¿Cuántos años tenías cuando se canceló el show de Morrissey? En mi caso: 29. Y también 39, 40 y 41.
La semana pasada se confirmó que el cantante británico, de 66 años, daba de baja por tercer año consecutivo su gira por América Latina y, en el mismo acto, se caía el plan de fin de semana de las quince mil personas que íbamos a verlo en Buenos Aires el sábado. Morrissey, que alcanzó la fama a los 25 como el bello y torturado frontman de The Smiths, es a esta altura un anulador serial. Hay estadísticas que documentan esa reputación: según el sitio especializado We Heart Music, su tasa de cancelación pasó del 0% en 2004 (asistencia perfecta) al 27% en 2014 y al 39% en 2024.
Las excusas de “Moz” para ausentarse son variables. Una vez culpó al dengue y otra habló de “amenazas creíbles contra su vida”. La mayor parte del tiempo, sin embargo, el argumento es “cansancio extremo”. No debería sorprender a nadie: sus giras son un eterno work in progress que se expande con la indolencia de un derrame de petróleo por el hemisferio norte hasta tocar las costas más marginales. Si dos días antes de llegar a tu país Morrissey suma una maratón de recitales nuevos en el Mapache Tuerto Casino & Resort de Dakota del Este, ya sabés cómo termina.

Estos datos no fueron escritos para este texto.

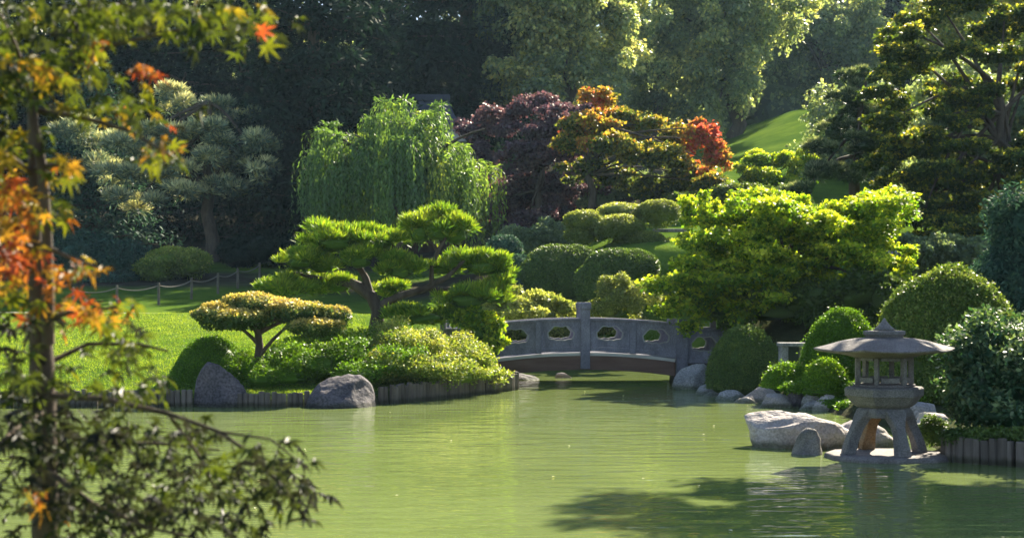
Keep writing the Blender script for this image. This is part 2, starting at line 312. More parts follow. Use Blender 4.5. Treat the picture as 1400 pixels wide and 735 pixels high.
# ------------------------------------------------------------------ plants
def cloud(q, blobs, n, L, W, up=.35, shell=.6, rnd=.6, droop=0., t0=.4, tv=.22, ttop=0., under=.35, lumps=.16, tfn=None, spike=0., sub=0):
    blobs = np.asarray(blobs, float)
    if sub:                                      # break every clump into small tufts with gaps between them
        nb = len(blobs); d = rdirs(nb * sub); d[:, 2] = np.where((d[:, 2] < 0) & (rng.random(nb * sub) < .55), -d[:, 2], d[:, 2])
        bb = np.repeat(blobs, sub, 0); k_ = rng.uniform(.24, .48, nb * sub)[:, None]
        blobs = np.concatenate([bb[:, :3] + d * rng.uniform(.4, 1.05, nb * sub)[:, None] * bb[:, 3:6], bb[:, 3:6] * k_ * (1, 1, 1.25)], 1)
    a = (blobs[:, 3] * blobs[:, 4] * blobs[:, 5]) ** (2 / 3); cnt = np.maximum((n * a / a.sum()).astype(int), 8)
    toff = rng.normal(size=len(blobs)) * tv * .6
    for k, (b, m) in enumerate(zip(blobs, cnt)):
        d = rdirs(m); d[:, 2] = np.where((d[:, 2] < 0) & (rng.random(m) > under), -d[:, 2], d[:, 2])
        r = shell + (1 - shell) * rng.random(m) ** .7
        r *= 1 + lumps * lump(d * 2.2, int(rng.integers(1e6)), 2.0)
        P = b[:3] + d * r[:, None] * b[3:6]
        nr = unit(unit(d / b[3:6]) * .9 + (0, 0, up) + rng.normal(size=(m, 3)) * rnd)
        ax = unit(np.cross(nr, rdirs(m)) + (0, 0, -droop) + d * .3)
        if spike: ax = unit(unit(d + (0, 0, up * .8)) * spike + rng.normal(size=(m, 3)) * .45); nr = unit(np.cross(ax, rdirs(m)))
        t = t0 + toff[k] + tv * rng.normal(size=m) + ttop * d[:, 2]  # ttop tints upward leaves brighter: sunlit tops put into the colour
        if tfn is not None: t = tfn(P, t)
        s = rng.uniform(.7, 1.25, m)
        q.leaves(P, ax, nr, L * s, W * s, np.clip(t, 0, 1))
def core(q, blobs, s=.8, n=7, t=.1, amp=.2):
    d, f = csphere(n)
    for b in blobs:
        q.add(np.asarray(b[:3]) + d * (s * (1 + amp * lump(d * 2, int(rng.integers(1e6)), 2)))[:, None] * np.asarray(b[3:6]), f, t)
def bl(px, py, Y, rx, ry, ryd=None):           # a clump given where it is seen: centre, depth, half sizes in photo pixels
    c = at(px, py, Y); s = Y / F; return (*c, rx * s, (ryd if ryd else rx) * s, ry * s)
def limbs(q, start, ends, r0, r1, sag=.15, k=7, sides=6, wob=.06):
    start = np.asarray(start, float)
    for e in ends:
        e = np.asarray(e, float); L = np.linalg.norm(e - start); t = np.linspace(0, 1, k)[:, None]
        mid = (start + e) / 2 + rng.normal(size=3) * L * wob + (0, 0, L * sag)
        q.tube((1 - t) ** 2 * start + 2 * t * (1 - t) * mid + t * t * e, np.linspace(r0, r1, k), sides)
def wobble(a, b, k, amp):
    a = np.asarray(a, float); b = np.asarray(b, float); t = np.linspace(0, 1, k)[:, None]; o = rng.normal(size=(k, 3)) * amp; o[0] = 0; o[:, 2] = 0
    return a + (b - a) * t + o
def plant(name, label, cat, base, blobs, n, L, W, m, group=None, trunk=None, bark='bark', corep=None, nlimb=8, crown='crown', cq=None, **kw):
    x, y = base; z = gh(x, y); root = thing(name, label, cat, (x, y, z), group)
    if trunk:
        r0, top = trunk; q = Quads(); tp = wobble((x, y, z - .2), top, 7, r0 * .5); q.tube(tp, np.linspace(r0 * 1.15, r0 * .5, 7), 9)
        idx = rng.permutation(len(blobs))[:nlimb]
        for k in idx: limbs(q, tp[int(rng.integers(3, 7))], [blobs[k][:3]], r0 * .42, r0 * .1)
        q.build('trunk', M[bark], root, True)
    q = cq or Quads()
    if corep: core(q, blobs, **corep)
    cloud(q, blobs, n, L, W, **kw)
    q.build(crown, M[m], root); return root
def scatter_blobs(px, py, Y, rx, ry, nb, br, flat=.8, shell=.5, top=True):
    out = []; c = at(px, py, Y); s = Y / F
    for _ in range(nb):
        d = rdirs(1)[0]; r = shell + (1 - shell) * rng.random(); b = br * rng.uniform(.7, 1.3)
        out.append((c[0] + d[0] * r * rx * s, c[1] + d[1] * r * rx * s * .8, c[2] + d[2] * r * ry * s, b * s, b * s, b * s * flat))
    return out

def conifer(label, px, Y, h, rad, n, m='conifer', z0=.12, group='tall dark conifers on the slope behind', t0=.4, L=.55, W=.17, bark='bark', levels=13, shape=1.0):
    x = (px - 700) / F * Y; z = gh(x, Y); root = thing('conifer_tree', label, 'tree', (x, Y, z), group)
    q = Quads(); q.tube(wobble((x, Y, z - .3), (x, Y, z + h), 8, .08), np.linspace(h * .021, .04, 8), 9); B = []
    for k in range(levels):
        f = z0 + (1 - z0) * (k + rng.uniform(-.2, .2)) / levels; zz = z + h * f; r = rad * (1 - f) ** (.75 * shape) + .3
        for s in range(6):
            a = s * 1.047 + k * .7 + rng.uniform(-.3, .3); rr = r * rng.uniform(.75, 1.15)
            tip = np.array([x + math.cos(a) * rr, Y + math.sin(a) * rr, zz - rr * .06 + rng.uniform(-.4, .4)])
            q.tube(np.linspace((x, Y, zz), tip, 4), np.linspace(.09, .02, 4), 5)
            for g in (.45, .8):
                c = np.array([x, Y, zz]) * (1 - g) + tip * g; w_ = rr * .33 * (1.25 - .4 * g); B.append((*c, w_ * 1.25, w_ * 1.25, .45 + .1 * rr))
    q.build('trunk', M[bark], root, True); q = Quads()
    cloud(q, B, n, L, W, up=.5, shell=.3, rnd=.7, droop=.15, t0=t0, tv=.2, under=.4, lumps=.25); q.build('crown', M[m], root); return root

# far woods behind everything: one mass of foliage
q = Quads(); B = []
for k in range(420):
    x = rng.uniform(-80, 90); y = rng.uniform(118, 150); B.append((x, y, rng.uniform(8, 24 + (y - 118) * .2), 5.5, 4, 4.0))
core(q, B, .72, 4, .1, .2); cloud(q, B, 110000, .8, .5, t0=.3, shell=.4, rnd=.8)
tag(q.build('far_woods', M['broad_dark']), 'dense dark woodland closing the view behind all the trees', 'woods', kind='stuff')
# tall conifers on the left slope
conifer('tall dark conifer at the far left behind the young maple', 40, 84, 24, 6.5, 26000)
conifer('tall dark conifer between the far left conifer and the blue pine', 190, 90, 27, 6.5, 26000)
conifer('tall dark layered conifer rising straight above the blue-green pine', 335, 88, 27, 6.5, 28000)
conifer('tall dark layered conifer above the left half of the weeping tree', 428, 68, 23, 5.0, 34000, L=.45, W=.14)
conifer('tall dark conifer with bare trunk beside the dark shrine roof', 636, 82, 28, 5.5, 30000, z0=.2, t0=.5)
conifer('tall dark conifer directly behind the shrine roof', 545, 96, 27, 6.5, 30000)
conifer('small dense dark conifer in shade left of the blue pine', 130, 70, 9.5, 3.6, 16000, m='yew', z0=.08, L=.26, W=.09)
conifer('small dense dark conifer in shade between the blue pine and the weeping tree', 425, 76, 9, 3.6, 16000, m='conifer', z0=.04, L=.26, W=.09, shape=.8)
conifer('dark evergreen in deep shade right behind the blue pine trunk', 250, 78, 9, 3.8, 14000, m='conifer', z0=.04, L=.26, W=.09, shape=.8)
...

Como esas cancelaciones vienen afectando casi exclusivamente a América Latina (el último tour incluía Ciudad de México, Buenos Aires, San Pablo y Lima, entre otras), el público de esta parte del mundo está decepcionado y se lo hace notar en redes: “¿Me hacés un favor? Nunca, nunca, nunca más agendés un recital en Brasil”, “Ya no te queremos en México”, “Por eso The Cure es mejor”, escriben en Instagram, donde se acumulan los reclamos más recalcitrantes. Él jamás responde, por supuesto. En X (exTwitter) la gente se lo toma con más ironía: “A Morrissey nadie lo puede cancelar porque él siempre te cancela primero”, dice una usuaria. Quizás el más inspirado sea el haiku del periodista José Bellas: “Morrissey me salvó / la vida, a los 16 / que haga lo que quiera”.
Coincido. Me niego a enojarme con él. A mis 41 sigo encontrando que hay una línea suya para cada tragedia humana: la inseguridad adolescente (“Y si te sobran cinco segundos, te cuento la historia de mi vida: 16 años, torpe y tímido. Esa es la historia de mi vida”), el tedio adulto (“Estaba buscando trabajo y de repente encontré uno, y Dios sabe que ahora soy miserable”) y también el amor (“Morir a tu lado es una forma tan celestial de morir”). Todo cantado en ese barítono terso, entre mordaz y suplicante.
A pesar de los plantones (y de sus opiniones “políticamente incorrectas”), Morrissey sigue siendo un artista masivo. En sus primeros 40 años de carrera vendió unos 25 millones de discos y hoy su obra -entre The Smiths y solista- suma otro tanto en reproducciones mensuales en Spotify. Yo sigo sacando entradas para sus conciertos sabiendo que es una pésima inversión porque ese dinero me lo devolverán meses después y devaluado. Sigo cantando sus canciones en la calle, como cuando era chico. Sigo esperando que vuelva. Sigo creyendo que esta maldición puede romperse.
El otro día imaginé a uno de esos rancheros de Dakota del Este que ahoga sus penas en el bar del Mapache Tuerto Casino & Resort. En el escenario, a sus espaldas, un inglés sesentón canta “Last Night I Dreamt That Somebody Loved Me” (“Anoche soñé que alguien me amaba”). El ranchero recuerda -recuerda todo el tiempo- ese amor que dejó escapar mientras se demoraba en sus cultivos y ganado. Cree que nunca volverá a ser feliz de la misma manera, tan intensa, tan total. Piensa que es el hombre más triste del planeta. No sabe que cientos de miles de personas en el sur del mundo darían casi cualquier cosa por estar en su lugar.